EXERCISE REQUIREMENTS -> Lines containing the word "picture" are to be located and copied.

RECORDED DATA ->
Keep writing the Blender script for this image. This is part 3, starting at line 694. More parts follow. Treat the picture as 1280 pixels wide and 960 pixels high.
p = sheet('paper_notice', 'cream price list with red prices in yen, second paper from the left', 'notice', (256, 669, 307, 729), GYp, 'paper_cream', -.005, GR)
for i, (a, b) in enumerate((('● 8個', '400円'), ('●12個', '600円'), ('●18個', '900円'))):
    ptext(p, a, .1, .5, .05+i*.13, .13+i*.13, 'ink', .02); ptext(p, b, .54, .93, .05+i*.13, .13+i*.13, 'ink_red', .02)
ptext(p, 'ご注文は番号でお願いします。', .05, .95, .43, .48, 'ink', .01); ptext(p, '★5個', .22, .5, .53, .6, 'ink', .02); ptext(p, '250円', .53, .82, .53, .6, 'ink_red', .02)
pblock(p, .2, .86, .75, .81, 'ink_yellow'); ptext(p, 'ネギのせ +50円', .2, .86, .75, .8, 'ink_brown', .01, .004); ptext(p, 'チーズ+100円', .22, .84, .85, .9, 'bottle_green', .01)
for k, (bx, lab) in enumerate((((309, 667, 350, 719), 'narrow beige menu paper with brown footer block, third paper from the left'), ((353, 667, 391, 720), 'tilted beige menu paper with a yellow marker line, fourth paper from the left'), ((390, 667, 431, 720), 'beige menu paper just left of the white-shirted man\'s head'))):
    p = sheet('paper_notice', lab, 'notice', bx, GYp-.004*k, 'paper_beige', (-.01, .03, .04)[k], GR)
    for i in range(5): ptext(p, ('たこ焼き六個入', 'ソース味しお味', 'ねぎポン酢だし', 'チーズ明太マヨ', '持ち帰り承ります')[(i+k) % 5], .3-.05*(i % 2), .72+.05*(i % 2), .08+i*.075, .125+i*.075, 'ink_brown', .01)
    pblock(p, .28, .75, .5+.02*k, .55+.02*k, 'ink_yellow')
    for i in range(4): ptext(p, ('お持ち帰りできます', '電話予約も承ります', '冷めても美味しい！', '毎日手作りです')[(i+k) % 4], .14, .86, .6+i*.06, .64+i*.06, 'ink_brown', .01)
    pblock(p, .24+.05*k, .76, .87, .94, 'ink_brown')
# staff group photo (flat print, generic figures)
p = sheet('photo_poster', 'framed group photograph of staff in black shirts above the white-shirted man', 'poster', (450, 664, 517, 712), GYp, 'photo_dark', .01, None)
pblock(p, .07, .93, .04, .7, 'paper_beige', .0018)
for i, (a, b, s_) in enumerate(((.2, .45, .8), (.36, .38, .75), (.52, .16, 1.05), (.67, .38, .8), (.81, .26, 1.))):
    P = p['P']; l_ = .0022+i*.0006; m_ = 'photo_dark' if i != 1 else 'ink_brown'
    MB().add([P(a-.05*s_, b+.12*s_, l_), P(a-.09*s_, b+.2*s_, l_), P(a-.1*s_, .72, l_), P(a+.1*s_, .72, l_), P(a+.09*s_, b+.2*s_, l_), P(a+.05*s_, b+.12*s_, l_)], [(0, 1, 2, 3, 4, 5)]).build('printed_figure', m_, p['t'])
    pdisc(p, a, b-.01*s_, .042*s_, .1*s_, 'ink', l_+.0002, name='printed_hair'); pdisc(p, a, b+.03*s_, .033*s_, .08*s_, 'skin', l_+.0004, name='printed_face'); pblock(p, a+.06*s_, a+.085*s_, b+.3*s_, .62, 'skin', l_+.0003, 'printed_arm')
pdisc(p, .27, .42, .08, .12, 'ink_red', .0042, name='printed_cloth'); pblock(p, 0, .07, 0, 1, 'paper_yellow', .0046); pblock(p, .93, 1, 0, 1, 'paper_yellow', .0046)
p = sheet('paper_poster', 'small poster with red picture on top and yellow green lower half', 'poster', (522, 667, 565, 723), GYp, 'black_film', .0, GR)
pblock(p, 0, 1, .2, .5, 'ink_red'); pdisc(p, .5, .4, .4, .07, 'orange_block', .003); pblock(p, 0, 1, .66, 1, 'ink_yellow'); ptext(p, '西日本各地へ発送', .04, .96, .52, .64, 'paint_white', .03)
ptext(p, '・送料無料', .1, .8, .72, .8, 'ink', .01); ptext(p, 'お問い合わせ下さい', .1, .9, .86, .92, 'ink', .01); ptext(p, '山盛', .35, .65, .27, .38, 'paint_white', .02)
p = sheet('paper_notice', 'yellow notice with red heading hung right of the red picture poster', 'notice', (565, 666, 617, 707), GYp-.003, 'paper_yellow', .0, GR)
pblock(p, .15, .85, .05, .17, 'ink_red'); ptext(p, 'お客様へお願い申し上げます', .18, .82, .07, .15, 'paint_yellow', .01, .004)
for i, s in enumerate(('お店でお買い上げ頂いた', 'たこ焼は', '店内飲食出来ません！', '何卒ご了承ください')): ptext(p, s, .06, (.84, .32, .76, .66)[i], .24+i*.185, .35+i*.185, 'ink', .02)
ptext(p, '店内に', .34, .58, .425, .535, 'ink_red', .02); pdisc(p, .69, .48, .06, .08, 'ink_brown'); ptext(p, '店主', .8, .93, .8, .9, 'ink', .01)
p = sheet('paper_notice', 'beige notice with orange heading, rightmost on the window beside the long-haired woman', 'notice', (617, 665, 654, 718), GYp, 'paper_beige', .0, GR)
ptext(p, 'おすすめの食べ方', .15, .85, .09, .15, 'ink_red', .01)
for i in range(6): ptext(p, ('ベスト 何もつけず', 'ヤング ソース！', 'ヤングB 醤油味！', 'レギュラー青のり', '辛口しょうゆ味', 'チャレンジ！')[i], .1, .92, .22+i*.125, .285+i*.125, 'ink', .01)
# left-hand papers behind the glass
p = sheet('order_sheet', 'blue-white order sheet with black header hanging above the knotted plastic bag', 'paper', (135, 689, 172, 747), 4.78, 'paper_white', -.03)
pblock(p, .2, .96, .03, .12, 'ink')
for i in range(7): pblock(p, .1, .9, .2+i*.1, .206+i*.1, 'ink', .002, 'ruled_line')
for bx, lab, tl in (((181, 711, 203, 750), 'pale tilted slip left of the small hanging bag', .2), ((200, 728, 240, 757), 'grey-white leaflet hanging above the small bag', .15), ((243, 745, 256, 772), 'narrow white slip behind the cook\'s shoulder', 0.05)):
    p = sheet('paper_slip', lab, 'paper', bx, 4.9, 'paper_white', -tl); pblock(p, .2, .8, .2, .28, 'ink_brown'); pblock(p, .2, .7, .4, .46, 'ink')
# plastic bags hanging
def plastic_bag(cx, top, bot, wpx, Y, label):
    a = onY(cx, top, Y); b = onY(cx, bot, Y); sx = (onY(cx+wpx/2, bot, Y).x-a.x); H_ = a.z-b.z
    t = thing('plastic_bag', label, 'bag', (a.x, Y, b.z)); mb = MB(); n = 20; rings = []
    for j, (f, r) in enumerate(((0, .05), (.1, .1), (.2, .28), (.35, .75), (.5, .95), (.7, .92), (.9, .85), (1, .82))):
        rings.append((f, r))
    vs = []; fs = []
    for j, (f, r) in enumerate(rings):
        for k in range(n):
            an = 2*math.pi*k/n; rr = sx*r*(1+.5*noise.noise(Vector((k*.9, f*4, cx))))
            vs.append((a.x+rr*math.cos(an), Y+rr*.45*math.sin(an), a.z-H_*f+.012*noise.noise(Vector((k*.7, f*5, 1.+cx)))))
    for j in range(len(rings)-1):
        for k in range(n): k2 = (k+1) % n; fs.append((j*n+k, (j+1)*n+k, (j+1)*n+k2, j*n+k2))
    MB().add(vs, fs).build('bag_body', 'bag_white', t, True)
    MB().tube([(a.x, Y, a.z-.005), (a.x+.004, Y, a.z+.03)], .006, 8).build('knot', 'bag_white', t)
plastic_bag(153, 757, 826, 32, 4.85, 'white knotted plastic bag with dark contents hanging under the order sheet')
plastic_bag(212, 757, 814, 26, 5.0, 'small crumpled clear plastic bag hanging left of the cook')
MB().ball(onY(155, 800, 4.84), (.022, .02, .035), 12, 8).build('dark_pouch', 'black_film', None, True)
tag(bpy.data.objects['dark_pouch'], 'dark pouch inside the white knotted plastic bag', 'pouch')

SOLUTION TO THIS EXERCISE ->
Keep writing the Blender script for this image. This is part 3, starting at line 694. More parts follow. Treat the picture as 1280 pixels wide and 960 pixels high.
p = sheet('paper_poster', 'small poster with red picture on top and yellow green lower half', 'poster', (522, 667, 565, 723), GYp, 'black_film', .0, GR)
p = sheet('paper_notice', 'yellow notice with red heading hung right of the red picture poster', 'notice', (565, 666, 617, 707), GYp-.003, 'paper_yellow', .0, GR)